Scripts that build scenes
--*--

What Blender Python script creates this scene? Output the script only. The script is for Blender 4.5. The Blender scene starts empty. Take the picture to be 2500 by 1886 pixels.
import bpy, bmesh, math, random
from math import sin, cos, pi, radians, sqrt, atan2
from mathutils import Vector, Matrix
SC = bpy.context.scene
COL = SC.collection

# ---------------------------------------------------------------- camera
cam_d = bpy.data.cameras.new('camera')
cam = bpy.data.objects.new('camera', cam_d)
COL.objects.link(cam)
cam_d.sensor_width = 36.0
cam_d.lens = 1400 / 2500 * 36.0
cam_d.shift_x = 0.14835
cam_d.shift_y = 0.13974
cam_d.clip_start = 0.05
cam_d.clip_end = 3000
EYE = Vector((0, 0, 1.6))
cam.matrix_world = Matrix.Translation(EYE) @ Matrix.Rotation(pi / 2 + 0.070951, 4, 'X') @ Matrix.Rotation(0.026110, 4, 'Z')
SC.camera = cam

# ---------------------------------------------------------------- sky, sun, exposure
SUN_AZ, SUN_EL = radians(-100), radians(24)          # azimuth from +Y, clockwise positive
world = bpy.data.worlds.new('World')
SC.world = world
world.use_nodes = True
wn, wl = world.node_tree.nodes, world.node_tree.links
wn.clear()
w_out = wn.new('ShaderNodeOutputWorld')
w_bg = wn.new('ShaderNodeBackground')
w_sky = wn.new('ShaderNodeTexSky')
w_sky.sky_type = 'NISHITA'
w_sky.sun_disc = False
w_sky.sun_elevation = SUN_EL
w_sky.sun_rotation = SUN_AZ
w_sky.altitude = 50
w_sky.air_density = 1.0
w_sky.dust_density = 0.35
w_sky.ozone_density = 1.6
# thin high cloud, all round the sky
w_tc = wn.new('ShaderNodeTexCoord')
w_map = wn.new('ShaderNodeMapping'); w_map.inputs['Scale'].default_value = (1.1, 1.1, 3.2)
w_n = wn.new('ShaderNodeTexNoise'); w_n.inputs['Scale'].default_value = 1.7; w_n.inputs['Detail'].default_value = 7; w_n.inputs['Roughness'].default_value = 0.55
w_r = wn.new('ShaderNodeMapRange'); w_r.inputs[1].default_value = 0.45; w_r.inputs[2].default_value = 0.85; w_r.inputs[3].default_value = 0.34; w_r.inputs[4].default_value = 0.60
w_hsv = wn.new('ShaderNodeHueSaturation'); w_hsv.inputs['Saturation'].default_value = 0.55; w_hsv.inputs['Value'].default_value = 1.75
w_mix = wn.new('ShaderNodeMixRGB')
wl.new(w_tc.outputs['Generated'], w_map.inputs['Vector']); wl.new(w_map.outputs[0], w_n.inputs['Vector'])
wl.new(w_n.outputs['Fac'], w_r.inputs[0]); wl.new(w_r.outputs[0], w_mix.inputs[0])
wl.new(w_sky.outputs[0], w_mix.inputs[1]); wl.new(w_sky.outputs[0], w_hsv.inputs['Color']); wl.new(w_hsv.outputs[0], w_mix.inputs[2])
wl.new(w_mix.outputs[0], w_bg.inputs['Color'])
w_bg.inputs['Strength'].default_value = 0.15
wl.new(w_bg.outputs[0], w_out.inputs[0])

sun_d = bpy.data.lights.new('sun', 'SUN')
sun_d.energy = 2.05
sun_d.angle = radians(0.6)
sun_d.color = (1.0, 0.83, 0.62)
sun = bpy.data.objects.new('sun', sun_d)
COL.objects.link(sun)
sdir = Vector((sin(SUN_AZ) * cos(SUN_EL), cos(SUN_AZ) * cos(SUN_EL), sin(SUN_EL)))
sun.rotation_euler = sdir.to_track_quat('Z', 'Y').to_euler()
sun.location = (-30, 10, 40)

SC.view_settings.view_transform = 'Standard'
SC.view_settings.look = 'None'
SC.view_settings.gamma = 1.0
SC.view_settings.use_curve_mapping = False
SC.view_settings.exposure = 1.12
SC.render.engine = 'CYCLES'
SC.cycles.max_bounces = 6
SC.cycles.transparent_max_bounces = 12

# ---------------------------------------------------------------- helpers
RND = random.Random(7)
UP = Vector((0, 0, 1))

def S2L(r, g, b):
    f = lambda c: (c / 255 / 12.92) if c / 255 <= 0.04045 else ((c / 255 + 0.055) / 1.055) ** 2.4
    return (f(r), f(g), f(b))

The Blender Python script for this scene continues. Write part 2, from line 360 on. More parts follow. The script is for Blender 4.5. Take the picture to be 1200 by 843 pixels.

--*--

» **Stated exercise**: Print out the whole listing exactly as it appears.

» **Reply**:
What Blender Python script creates this scene? Output the script only. The script is for Blender 4.5. The Blender scene starts empty. Take the picture to be 2500 by 1886 pixels.
import bpy, bmesh, math, random
from math import sin, cos, pi, radians, sqrt, atan2
from mathutils import Vector, Matrix
SC = bpy.context.scene
COL = SC.collection

# ---------------------------------------------------------------- camera
cam_d = bpy.data.cameras.new('camera')
cam = bpy.data.objects.new('camera', cam_d)
COL.objects.link(cam)
cam_d.sensor_width = 36.0
cam_d.lens = 1400 / 2500 * 36.0
cam_d.shift_x = 0.14835
cam_d.shift_y = 0.13974
cam_d.clip_start = 0.05
cam_d.clip_end = 3000
EYE = Vector((0, 0, 1.6))
cam.matrix_world = Matrix.Translation(EYE) @ Matrix.Rotation(pi / 2 + 0.070951, 4, 'X') @ Matrix.Rotation(0.026110, 4, 'Z')
SC.camera = cam

# ---------------------------------------------------------------- sky, sun, exposure
SUN_AZ, SUN_EL = radians(-100), radians(24)          # azimuth from +Y, clockwise positive
world = bpy.data.worlds.new('World')
SC.world = world
world.use_nodes = True
wn, wl = world.node_tree.nodes, world.node_tree.links
wn.clear()
w_out = wn.new('ShaderNodeOutputWorld')
w_bg = wn.new('ShaderNodeBackground')
w_sky = wn.new('ShaderNodeTexSky')
w_sky.sky_type = 'NISHITA'
w_sky.sun_disc = False
w_sky.sun_elevation = SUN_EL
w_sky.sun_rotation = SUN_AZ
w_sky.altitude = 50
w_sky.air_density = 1.0
w_sky.dust_density = 0.35
w_sky.ozone_density = 1.6
# thin high cloud, all round the sky
w_tc = wn.new('ShaderNodeTexCoord')
w_map = wn.new('ShaderNodeMapping'); w_map.inputs['Scale'].default_value = (1.1, 1.1, 3.2)
w_n = wn.new('ShaderNodeTexNoise'); w_n.inputs['Scale'].default_value = 1.7; w_n.inputs['Detail'].default_value = 7; w_n.inputs['Roughness'].default_value = 0.55
w_r = wn.new('ShaderNodeMapRange'); w_r.inputs[1].default_value = 0.45; w_r.inputs[2].default_value = 0.85; w_r.inputs[3].default_value = 0.34; w_r.inputs[4].default_value = 0.60
w_hsv = wn.new('ShaderNodeHueSaturation'); w_hsv.inputs['Saturation'].default_value = 0.55; w_hsv.inputs['Value'].default_value = 1.75
w_mix = wn.new('ShaderNodeMixRGB')
wl.new(w_tc.outputs['Generated'], w_map.inputs['Vector']); wl.new(w_map.outputs[0], w_n.inputs['Vector'])
wl.new(w_n.outputs['Fac'], w_r.inputs[0]); wl.new(w_r.outputs[0], w_mix.inputs[0])
wl.new(w_sky.outputs[0], w_mix.inputs[1]); wl.new(w_sky.outputs[0], w_hsv.inputs['Color']); wl.new(w_hsv.outputs[0], w_mix.inputs[2])
wl.new(w_mix.outputs[0], w_bg.inputs['Color'])
w_bg.inputs['Strength'].default_value = 0.15
wl.new(w_bg.outputs[0], w_out.inputs[0])

sun_d = bpy.data.lights.new('sun', 'SUN')
sun_d.energy = 2.05
sun_d.angle = radians(0.6)
sun_d.color = (1.0, 0.83, 0.62)
sun = bpy.data.objects.new('sun', sun_d)
COL.objects.link(sun)
sdir = Vector((sin(SUN_AZ) * cos(SUN_EL), cos(SUN_AZ) * cos(SUN_EL), sin(SUN_EL)))
sun.rotation_euler = sdir.to_track_quat('Z', 'Y').to_euler()
sun.location = (-30, 10, 40)

SC.view_settings.view_transform = 'Standard'
SC.view_settings.look = 'None'
SC.view_settings.gamma = 1.0
SC.view_settings.use_curve_mapping = False
SC.view_settings.exposure = 1.12
SC.render.engine = 'CYCLES'
SC.cycles.max_bounces = 6
SC.cycles.transparent_max_bounces = 12

# ---------------------------------------------------------------- helpers
RND = random.Random(7)
UP = Vector((0, 0, 1))

def S2L(r, g, b):
    f = lambda c: (c / 255 / 12.92) if c / 255 <= 0.04045 else ((c / 255 + 0.055) / 1.055) ** 2.4
    return (f(r), f(g), f(b))

The Blender Python script for this scene continues. Write part 2, from line 360 on. More parts follow. The script is for Blender 4.5. Take the picture to be 1200 by 843 pixels.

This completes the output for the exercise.